JEP 12: Treatment of standard APIs supporting preview features
Alex Buckley
alex.buckley at oracle.com
Wed Mar 14 23:49:49 UTC 2018
On 3/5/2018 9:12 PM, Dan Smith wrote:
> If we're comfortable making liberal use of deprecation in the case of
> preview feature-related APIs, that's a reasonable way out. That might
> include adding notices to the javadoc: "This API is part of a preview
> feature. Use at your own risk."
>
> If that's the consensus, maybe we could call this out in JEP 12 and
> in the deprecation policies? (Is there some document somewhere that
> describes deprecation policies?)
We'd like to use deprecation-for-removal-at-birth as the way to flag
"this API is intimately connected to a preview feature". If the preview
feature becomes permanent, then the deprecation would be removed. This
jump from terminal-deprecation to no-deprecation is novel, but not mad
-- deprecation has a variety of meanings, and its historical use in the
JDK is not a good guide to anything.
(JEP 277 has much background on this. Note in particular its first
sentence: "Deprecation is a technique to communicate information about
the life cycle of an API: to encourage applications to migrate away from
the API, to discourage applications from forming new dependencies on the
API, and *****to inform developers of the risks of continuing dependence
upon the API.*****" -- the last clause captures why we like deprecation
for snipping at the use of a preview API.)

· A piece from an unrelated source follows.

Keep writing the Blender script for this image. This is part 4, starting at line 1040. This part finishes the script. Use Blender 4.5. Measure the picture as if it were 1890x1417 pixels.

I have expanded the "Relationship to Java SE APIs" section in the JEP,
and noted some of the risks in "Process issues".
> Are there any API changes that might be needed to support a preview
> feature that _wouldn't_ be easy to deprecate? New methods, classes,
> fields, enum constants are all straightforward. I'm wondering if
> there are other possible API changes that wouldn't work out so well?
Let's speak solely of new API elements, so that we can set aside
behavioral API changes made to support a preview feature in N+1 which
are then undone in N+2 when the preview feature is dropped.
As you say, first-class API elements can be annotated, so we're looking
for second-class elements. I offer the strings accepted by
@SuppressWarnings, per JLS 9.6.4.5. Suppose a preview language feature
meant that a String could never be null, and safety concerns led to a
mandatory compile-time warning when String is used in a formal
parameter, akin to an unchecked warning; the JLS would want to
standardize suppression of the "dangerousnull" warning. (Separately, I
can imagine that first-class API elements _which are implicitly
declared_ -- think Enum::values -- would be hard to deprecate.) But
we're in the weeds now, so let's move on.